BIZNEWS.ID, Jakarta – Ketua Komisi XI DPR RI, Mukhamad Misbakhun, menekankan pentingnya kemandirian daerah dalam mendorong pertumbuhan ekonomi yang adil dan tidak membebani masyarakat. Ia mendesak pemerintah daerah (Pemda) untuk fokus pada perbaikan fundamental tata kelola sebagai kunci utama peningkatan produktivitas ekonomi, ketimbang menempuh jalan pintas menaikkan pungutan atau pajak daerah yang justru memberatkan warga.
Menurut Misbakhun, paradigma lama yang hanya mengandalkan kenaikan pajak atau retribusi tanpa adanya perbaikan signifikan pada layanan publik harus segera ditinggalkan. Pendekatan semacam itu dinilai tidak hanya kontraproduktif terhadap iklim usaha, tetapi juga mencederai rasa keadilan masyarakat yang seharusnya menjadi prioritas utama pemerintah. Kemandirian daerah, tegasnya, harus diwujudkan melalui inovasi dan efektivitas pemerintahan, bukan dengan membebani rakyat.
"Kemandirian daerah adalah sebuah keniscayaan, tetapi jalannya bukan dengan menambah beban di pundak rakyat. Roda aktivitas ekonomi masyarakat harus dipermudah, birokrasi harus efisien, dan pelayanan publik harus prima. Jika pemerintah memfasilitasi warganya untuk produktif, maka basis pendapatan daerah secara alami akan menguat tanpa perlu melakukan pungutan yang eksesif," ujar Misbakhun di Jakarta.
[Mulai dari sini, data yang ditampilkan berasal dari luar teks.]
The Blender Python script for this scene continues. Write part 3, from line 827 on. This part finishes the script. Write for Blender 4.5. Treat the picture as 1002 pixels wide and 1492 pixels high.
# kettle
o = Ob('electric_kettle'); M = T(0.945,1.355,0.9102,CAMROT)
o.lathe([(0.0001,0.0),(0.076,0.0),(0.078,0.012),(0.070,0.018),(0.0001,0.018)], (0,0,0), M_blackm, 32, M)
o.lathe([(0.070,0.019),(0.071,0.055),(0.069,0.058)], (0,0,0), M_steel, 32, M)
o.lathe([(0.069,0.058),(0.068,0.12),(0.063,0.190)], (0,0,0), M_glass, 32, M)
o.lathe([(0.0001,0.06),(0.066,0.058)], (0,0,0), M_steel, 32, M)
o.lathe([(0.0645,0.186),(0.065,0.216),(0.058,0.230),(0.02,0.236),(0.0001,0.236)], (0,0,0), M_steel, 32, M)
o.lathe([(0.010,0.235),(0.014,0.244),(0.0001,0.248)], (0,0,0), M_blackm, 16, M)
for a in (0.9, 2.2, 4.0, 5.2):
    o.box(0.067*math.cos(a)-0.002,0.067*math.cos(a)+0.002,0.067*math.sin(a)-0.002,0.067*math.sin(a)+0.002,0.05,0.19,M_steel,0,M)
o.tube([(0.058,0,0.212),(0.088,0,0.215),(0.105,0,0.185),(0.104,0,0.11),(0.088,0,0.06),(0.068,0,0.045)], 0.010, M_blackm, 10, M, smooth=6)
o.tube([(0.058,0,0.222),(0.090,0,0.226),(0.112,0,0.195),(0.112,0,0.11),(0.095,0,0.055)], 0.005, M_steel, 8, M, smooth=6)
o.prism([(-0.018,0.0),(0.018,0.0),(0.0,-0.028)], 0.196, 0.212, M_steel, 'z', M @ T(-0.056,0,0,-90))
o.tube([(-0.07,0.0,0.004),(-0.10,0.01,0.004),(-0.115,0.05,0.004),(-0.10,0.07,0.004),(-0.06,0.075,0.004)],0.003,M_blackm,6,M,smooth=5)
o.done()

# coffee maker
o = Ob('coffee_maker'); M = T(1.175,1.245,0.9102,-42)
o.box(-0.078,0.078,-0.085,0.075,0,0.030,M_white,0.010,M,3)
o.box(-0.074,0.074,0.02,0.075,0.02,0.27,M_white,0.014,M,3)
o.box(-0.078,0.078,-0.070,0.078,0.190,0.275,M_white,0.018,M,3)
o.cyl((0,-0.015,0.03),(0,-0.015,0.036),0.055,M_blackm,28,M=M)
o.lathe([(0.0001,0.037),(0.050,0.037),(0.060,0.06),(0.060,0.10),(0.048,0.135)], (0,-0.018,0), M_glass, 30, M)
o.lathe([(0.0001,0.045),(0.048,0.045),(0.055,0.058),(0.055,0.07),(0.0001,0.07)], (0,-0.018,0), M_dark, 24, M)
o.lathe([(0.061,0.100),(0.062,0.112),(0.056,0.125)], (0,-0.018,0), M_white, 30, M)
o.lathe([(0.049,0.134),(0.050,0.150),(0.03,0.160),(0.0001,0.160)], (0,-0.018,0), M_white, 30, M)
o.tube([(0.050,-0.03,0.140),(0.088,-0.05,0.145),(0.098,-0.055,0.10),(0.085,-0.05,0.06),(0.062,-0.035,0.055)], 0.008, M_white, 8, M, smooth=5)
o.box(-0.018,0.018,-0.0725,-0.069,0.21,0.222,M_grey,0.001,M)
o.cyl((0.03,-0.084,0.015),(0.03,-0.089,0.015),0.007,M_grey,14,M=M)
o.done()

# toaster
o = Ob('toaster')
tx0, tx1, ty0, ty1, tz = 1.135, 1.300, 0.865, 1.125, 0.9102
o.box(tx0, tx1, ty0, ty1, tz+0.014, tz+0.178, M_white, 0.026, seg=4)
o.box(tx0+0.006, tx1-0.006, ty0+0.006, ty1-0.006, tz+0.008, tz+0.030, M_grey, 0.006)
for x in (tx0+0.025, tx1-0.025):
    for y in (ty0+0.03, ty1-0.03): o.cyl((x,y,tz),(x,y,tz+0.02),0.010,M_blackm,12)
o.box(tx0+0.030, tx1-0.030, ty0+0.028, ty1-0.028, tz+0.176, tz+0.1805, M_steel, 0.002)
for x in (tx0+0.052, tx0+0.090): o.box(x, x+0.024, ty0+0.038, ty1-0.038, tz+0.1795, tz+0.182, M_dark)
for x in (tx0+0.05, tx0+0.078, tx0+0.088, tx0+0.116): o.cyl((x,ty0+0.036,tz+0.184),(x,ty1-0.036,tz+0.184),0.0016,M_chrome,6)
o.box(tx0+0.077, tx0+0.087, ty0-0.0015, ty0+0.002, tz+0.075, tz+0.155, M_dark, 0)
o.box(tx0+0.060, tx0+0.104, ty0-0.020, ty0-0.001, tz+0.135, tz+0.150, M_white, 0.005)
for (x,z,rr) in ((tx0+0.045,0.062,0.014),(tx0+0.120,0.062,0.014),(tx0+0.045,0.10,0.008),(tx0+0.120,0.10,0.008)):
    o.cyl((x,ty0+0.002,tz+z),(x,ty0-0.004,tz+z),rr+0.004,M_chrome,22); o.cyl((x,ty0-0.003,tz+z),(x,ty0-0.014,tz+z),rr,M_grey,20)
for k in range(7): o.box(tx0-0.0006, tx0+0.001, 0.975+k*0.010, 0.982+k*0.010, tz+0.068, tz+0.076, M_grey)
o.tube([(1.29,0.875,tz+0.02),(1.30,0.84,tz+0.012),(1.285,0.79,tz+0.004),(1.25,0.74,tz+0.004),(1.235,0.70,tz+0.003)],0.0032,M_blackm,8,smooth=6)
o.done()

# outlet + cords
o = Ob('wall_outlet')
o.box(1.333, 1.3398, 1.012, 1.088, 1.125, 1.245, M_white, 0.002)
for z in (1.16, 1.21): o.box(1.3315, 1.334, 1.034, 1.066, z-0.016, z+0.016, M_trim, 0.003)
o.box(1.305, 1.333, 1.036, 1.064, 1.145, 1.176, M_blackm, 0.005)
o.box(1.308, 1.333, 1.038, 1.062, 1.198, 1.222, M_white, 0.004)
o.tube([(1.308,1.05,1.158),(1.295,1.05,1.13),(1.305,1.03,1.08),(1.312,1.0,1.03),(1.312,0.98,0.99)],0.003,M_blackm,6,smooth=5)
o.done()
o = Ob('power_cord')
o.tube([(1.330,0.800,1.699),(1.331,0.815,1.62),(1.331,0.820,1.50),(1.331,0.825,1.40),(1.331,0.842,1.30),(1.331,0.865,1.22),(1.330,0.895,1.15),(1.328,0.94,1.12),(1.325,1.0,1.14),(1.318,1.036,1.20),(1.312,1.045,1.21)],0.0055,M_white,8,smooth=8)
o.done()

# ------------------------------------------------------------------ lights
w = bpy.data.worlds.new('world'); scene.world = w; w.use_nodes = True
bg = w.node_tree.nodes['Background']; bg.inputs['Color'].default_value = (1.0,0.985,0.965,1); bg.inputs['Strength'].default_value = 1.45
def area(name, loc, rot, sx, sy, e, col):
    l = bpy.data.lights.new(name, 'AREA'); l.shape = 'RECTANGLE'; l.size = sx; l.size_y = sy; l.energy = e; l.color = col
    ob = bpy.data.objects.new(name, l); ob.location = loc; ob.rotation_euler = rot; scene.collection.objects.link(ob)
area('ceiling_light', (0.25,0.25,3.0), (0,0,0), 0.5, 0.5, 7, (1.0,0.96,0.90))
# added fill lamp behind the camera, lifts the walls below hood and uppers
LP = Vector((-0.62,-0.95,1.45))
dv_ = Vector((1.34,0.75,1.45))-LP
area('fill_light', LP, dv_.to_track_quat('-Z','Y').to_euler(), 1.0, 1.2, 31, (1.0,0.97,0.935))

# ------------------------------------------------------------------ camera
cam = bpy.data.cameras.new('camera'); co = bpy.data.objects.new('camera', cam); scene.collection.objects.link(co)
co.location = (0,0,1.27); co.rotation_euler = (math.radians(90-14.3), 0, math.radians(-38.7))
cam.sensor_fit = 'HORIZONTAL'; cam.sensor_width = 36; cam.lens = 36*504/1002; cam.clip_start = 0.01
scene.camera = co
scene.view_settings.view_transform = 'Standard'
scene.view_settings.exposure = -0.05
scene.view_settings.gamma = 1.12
Lebih lanjut, ia menjelaskan bahwa terdapat dua jalan utama yang saling terkait untuk mencapai tujuan tersebut. Pertama, melalui pendekatan efisiensi belanja, di mana anggaran daerah harus dialokasikan secara cermat dan diprioritaskan untuk program-program yang memiliki dampak pengganda (multiplier effect) terhadap perekonomian lokal, karena selama ini, belanja daerah yang tertuang dalam APBD di dominasi rata-rata diatas 50% untuk belanja pegawai. Kondisi ini menyisakan ruang fiskal yang sangat sempit untuk belanja modal dan pembangunan. Idealnya, porsi belanja pegawai ditekan hingga 30%, karena pada tahun 2027 nanti pemerintah akan menetapkan pembatasan maksimal porsi belanja pegawai daerah sebesar 30% dari total belanja APBD, sesuai UU Hubungan Keuangan Antara Pemerintah Pusat dan Daerah (HKPD). Jadi tahun 2025 ini masih dalam masa transisi untuk memenuhi batas tersebut. Ini semua dilakukan agar daerah memiliki kapasitas fiskal yang memadai untuk pembangunan tanpa terus bergantung pada transfer pusat.
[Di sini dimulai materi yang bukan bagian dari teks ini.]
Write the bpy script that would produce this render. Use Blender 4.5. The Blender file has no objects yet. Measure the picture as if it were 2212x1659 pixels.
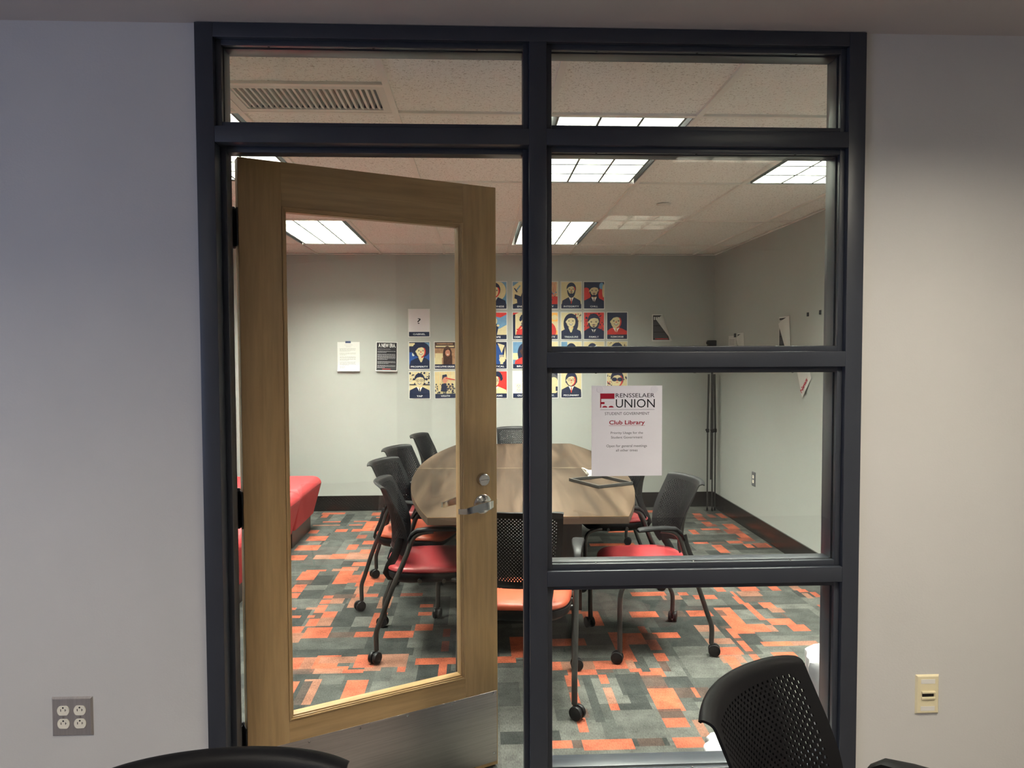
import bpy, bmesh, math, random
from mathutils import Vector, Matrix
random.seed(7)
sc = bpy.context.scene
COL = sc.collection
PI = math.pi

# ------------------------------------------------------------------ camera
cam_d = bpy.data.cameras.new('camera')
cam = bpy.data.objects.new('camera', cam_d); COL.objects.link(cam)
cam_d.sensor_width = 36.0
cam_d.lens = 36.0 * 1633.94 / 2212.0
cam_d.clip_start = 0.02
YAW, PIT, ROL = 0.0445, 0.0410, 0.0034
fw = Vector((math.sin(YAW)*math.cos(PIT), math.cos(YAW)*math.cos(PIT), -math.sin(PIT)))
rt = Vector((math.cos(YAW), -math.sin(YAW), 0)); up = rt.cross(fw)
rt, up = math.cos(ROL)*rt - math.sin(ROL)*up, math.sin(ROL)*rt + math.cos(ROL)*up
m = Matrix((rt, up, -fw)).transposed().to_4x4(); m.translation = Vector((0, -2.21, 1.53))
cam.matrix_world = m
sc.camera = cam
# ------------------------------------------------------------------ colour management, world, lights
sc.view_settings.view_transform = 'Standard'
sc.view_settings.look = 'None'
sc.view_settings.gamma = 1.0
sc.view_settings.use_curve_mapping = False
sc.view_settings.exposure = 0.25
sc.cycles.use_denoising = True
sc.cycles.max_bounces = 10
sc.cycles.diffuse_bounces = 6
sc.cycles.glossy_bounces = 4
sc.cycles.transparent_max_bounces = 16
sc.cycles.sample_clamp_indirect = 6.0
world = bpy.data.worlds.new('world'); sc.world = world
world.use_nodes = True
bg = world.node_tree.nodes['Background']
bg.inputs[0].default_value = (0.42, 0.58, 1.0, 1); bg.inputs[1].default_value = 0.6
LAMP_IN = 145.0       # conference-room troffers
LAMP_OUT = 68.0      # troffers of the near room
# added bluish lamp in an invented window opening, cools the left side (left, behind the camera)
wl = bpy.data.lights.new('left_cool_fill', 'AREA'); wl.shape = 'RECTANGLE'; wl.size = 1.6; wl.size_y = 1.2
wl.energy = 16; wl.color = (0.52, 0.62, 1.0)
wlo = bpy.data.objects.new('left_cool_fill', wl); COL.objects.link(wlo)
wlo.location = (-2.72, -1.9, 1.35); wlo.rotation_euler = (0, -PI/2, 0)

# ------------------------------------------------------------------ materials
def newmat(name):
    mt = bpy.data.materials.new(name); mt.use_nodes = True
    return mt, mt.node_tree.nodes, mt.node_tree.links, mt.node_tree.nodes['Principled BSDF']
def setp(p, **k):
    for a, v in k.items():
        a = a.replace('_', ' ')
        if a in p.inputs: p.inputs[a].default_value = v
def c4(c): return (c[0], c[1], c[2], 1)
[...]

Kedua, adalah pendekatan efektivitas pelayanan publik, yang berfokus pada penyederhanaan perizinan, penyediaan infrastruktur dasar yang andal, dan penciptaan ekosistem yang ramah bagi dunia usaha.
Di samping itu, Misbakhun menambahkan, ketika masyarakat merasakan kemudahan dalam berusaha dan menjalankan kegiatan ekonominya, kesadaran untuk membayar pajak dan retribusi daerah akan tumbuh secara organik. Inilah inti dari simbiosis mutualisme antara pemerintah dan rakyat. Pemerintah melayani dengan baik, ekonomi masyarakat tumbuh, dan pada gilirannya pendapatan asli daerah (PAD) meningkat secara sehat dan berkelanjutan.
"Pada akhirnya, baik pendekatan efisiensi belanja maupun efektivitas pelayanan, keduanya bermuara pada satu tujuan: perbaikan tata kelola untuk meningkatkan produktivitas ekonomi daerah. Tujuannya bukan semata-mata angka pendapatan, melainkan menciptakan sebuah ekosistem ekonomi daerah yang kuat, mandiri, dan pada akhirnya menyejahterakan rakyatnya secara berkeadilan," tutup Misbakhun.